DUBLIN: A surge in new construction jobs reached near record levels in Ireland last month, new figures indicate. The number of firms reporting workforce expansions (27pc) in the latest Ulster Bank Construction Purchasing Managers’ Index was second highest recorded since the monthly survey was first run over 16 years ago. The PMI noted that activity in the Irish construction sector continued to rise sharply in January. This was prompted by an increase in new orders. On the price front, the rate of input cost inflation quickened to the sharpest since February 2007. The PMI provides a seasonally adjusted index that tracks changes in total construction activity.

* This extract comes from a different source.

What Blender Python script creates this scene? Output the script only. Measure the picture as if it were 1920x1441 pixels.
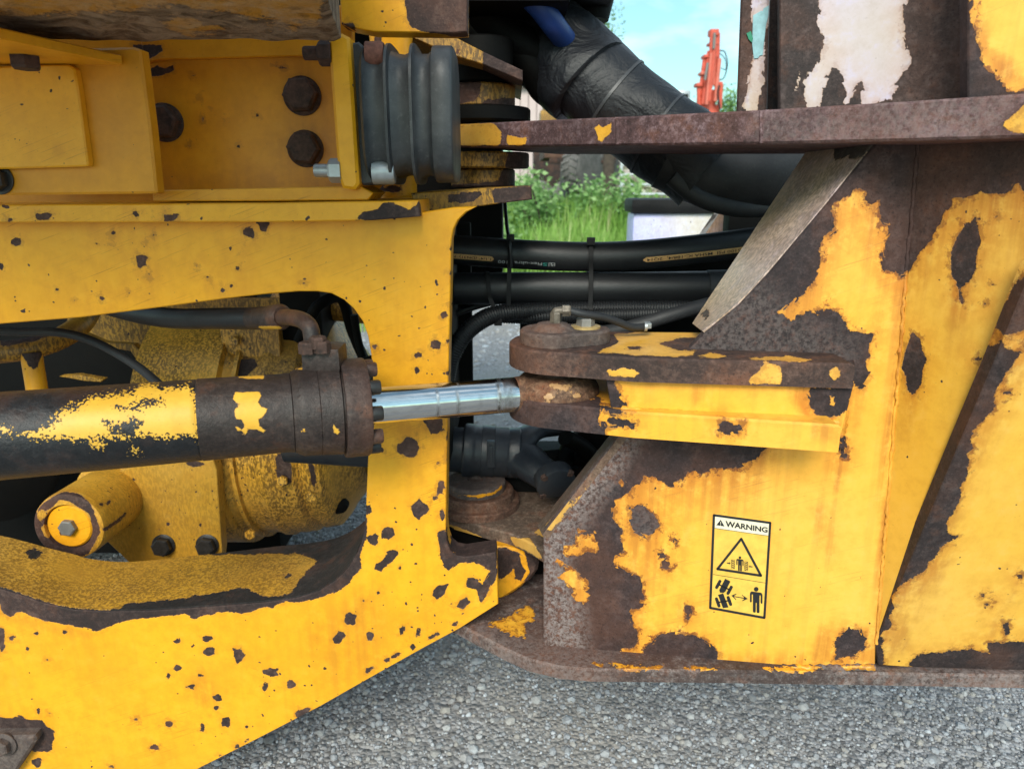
import bpy, bmesh, math, random
import numpy as np
from mathutils import Vector, Matrix
from mathutils.geometry import delaunay_2d_cdt
random.seed(7); rng = np.random.default_rng(7)
scene = bpy.context.scene
for o in list(bpy.data.objects): bpy.data.objects.remove(o)
COL = scene.collection
R = math.radians
# ------------------------------------------------------------------ camera
W, H, F = 1920., 1441., 1350.
PITCH = R(15.7); CAMZ = 1.15
cam = bpy.data.cameras.new('camera'); camo = bpy.data.objects.new('camera', cam); COL.objects.link(camo)
camo.location = (0, 0, CAMZ); camo.rotation_euler = (R(90) - PITCH, 0, 0)
cam.sensor_width = 36; cam.lens = F / W * 36; cam.clip_start = .02; cam.clip_end = 2000
cam.dof.use_dof = True; cam.dof.focus_distance = 1.1; cam.dof.aperture_fstop = 6.5
scene.camera = camo
# ------------------------------------------------------------------ sky, sun, exposure
SUN_EL, SUN_AZ = R(38), R(190)          # azimuth clockwise from +Y: behind the camera, a little to its left
world = bpy.data.worlds.new('World'); scene.world = world; world.use_nodes = True
wn = world.node_tree; wn.nodes.clear()
def wnode(t, **k):
    n = wn.nodes.new(t)
    for a, b in k.items(): setattr(n, a, b)
    return n
sky = wnode('ShaderNodeTexSky', sky_type='NISHITA', sun_disc=False, sun_elevation=SUN_EL, sun_rotation=SUN_AZ)
sky.air_density = 1.0; sky.dust_density = 1.0; sky.ozone_density = 0.3
wtc = wnode('ShaderNodeTexCoord'); wmp = wnode('ShaderNodeMapping'); wmp.inputs['Scale'].default_value = (1, 1, 2.6); wmp.inputs['Location'].default_value = (.3, .1, .2)
wno = wnode('ShaderNodeTexNoise'); wno.inputs['Scale'].default_value = 2.6; wno.inputs['Detail'].default_value = 7; wno.inputs['Roughness'].default_value = .55
wrp = wnode('ShaderNodeMapRange'); wrp.inputs[1].default_value = .46; wrp.inputs[2].default_value = .70; wrp.inputs[3].default_value = .05; wrp.inputs[4].default_value = .8
wmx = wnode('ShaderNodeMix', data_type='RGBA'); wmx.inputs[7].default_value = (9.8, 10.3, 10.5, 1)
wbg = wnode('ShaderNodeBackground'); wbg.inputs[1].default_value = .075
wout = wnode('ShaderNodeOutputWorld')
L_ = wn.links.new
L_(wtc.outputs['Generated'], wmp.inputs['Vector']); L_(wmp.outputs[0], wno.inputs['Vector']); L_(wno.outputs['Fac'], wrp.inputs[0])
L_(wrp.outputs[0], wmx.inputs[0]); wti = wnode('ShaderNodeMix', data_type='RGBA', blend_type='MULTIPLY'); wti.inputs[0].default_value = 1; wti.inputs[7].default_value = (.70, 1.06, .96, 1); L_(sky.outputs[0], wti.inputs[6]); L_(wti.outputs[2], wmx.inputs[6]); L_(wmx.outputs[2], wbg.inputs[0]); L_(wbg.outputs[0], wout.inputs[0])
sl = bpy.data.lights.new('sun', 'SUN'); sl.energy = 1.5; sl.angle = R(26); sl.color = (1, .94, .84)
so = bpy.data.objects.new('sun', sl); COL.objects.link(so)
sd = Vector((math.sin(SUN_AZ) * math.cos(SUN_EL), math.cos(SUN_AZ) * math.cos(SUN_EL), math.sin(SUN_EL)))
so.rotation_euler = sd.to_track_quat('Z', 'Y').to_euler(); so.location = sd * 20
vs = scene.view_settings; vs.view_transform = 'Standard'; vs.look = 'None'; vs.exposure = 1.3; vs.gamma = 1; vs.use_curve_mapping = False
scene.render.engine = 'CYCLES'
scene.cycles.max_bounces = 4; scene.cycles.diffuse_bounces = 3; scene.cycles.glossy_bounces = 2
# ------------------------------------------------------------------ measuring helpers (pixel of the photo + a depth -> a point in the place)
CAM = np.array([0, 0, CAMZ]); FW = np.array([0, math.cos(PITCH), -math.sin(PITCH)]); UP = np.array([0, math.sin(PITCH), math.cos(PITCH)]); RT = np.array([1., 0, 0])
def ray(px, py): return FW + RT * ((px - W / 2) / F) - UP * ((py - H / 2) / F)
def onY(px, py, Y): d = ray(px, py); return CAM + d * (Y / d[1])
def onZ(px, py, z): d = ray(px, py); return CAM + d * ((z - CAMZ) / d[2])
def proj(P):
    q = np.asarray(P) - CAM; dz = q @ FW
    return np.stack([W / 2 + F * (q @ RT) / dz, H / 2 - F * (q @ UP) / dz], -1), dz
def T(x0, y0, s, pts): return [(x0 + x / s, y0 + y / s) for x, y in pts]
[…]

Simon Barry, Chief Economist Republic of Ireland at Ulster Bank, said: “Irish construction activity continues to grow at a healthy pace according to the latest results of the Ulster Bank Construction PMI. “The headline PMI index remained comfortably in expansion territory in January, albeit that the pace of growth eased for the third month running consistent with a modest loss of momentum early in 2017 after a robust end to last year. “Very encouragingly, residential activity remains a particular bright spot with housing activity continuing to rise at a rapid pace, while commercial activity also very much remains in expansion mode, though the pace of growth has eased in recent months. “Civil engineering continues to lag behind the other sectors, with respondents reporting a third consecutive monthly decline in activity.
“Respondents continue to judge the Irish construction outlook to be very favourable. Confidence about future activity prospects remained strongly positive in January amid further solid gains in new orders, despite some easing in the rate of increase. “Indeed, buoyed by the ongoing increase in work volumes, last month saw a substantial and accelerated rise in staffing levels with the rate of job creation picking up to its second-fastest in the survey’s 16-and-a-half year history. “One note of caution stems from further evidence of building cost pressures with the rate of input cost inflation picking up to its quickest in almost 10 years. “Respondents reported higher prices for oil-related products and for items sourced from UK suppliers, the latter effect consistent with growing signs of Brexit-related price and costs increases in the UK economy.”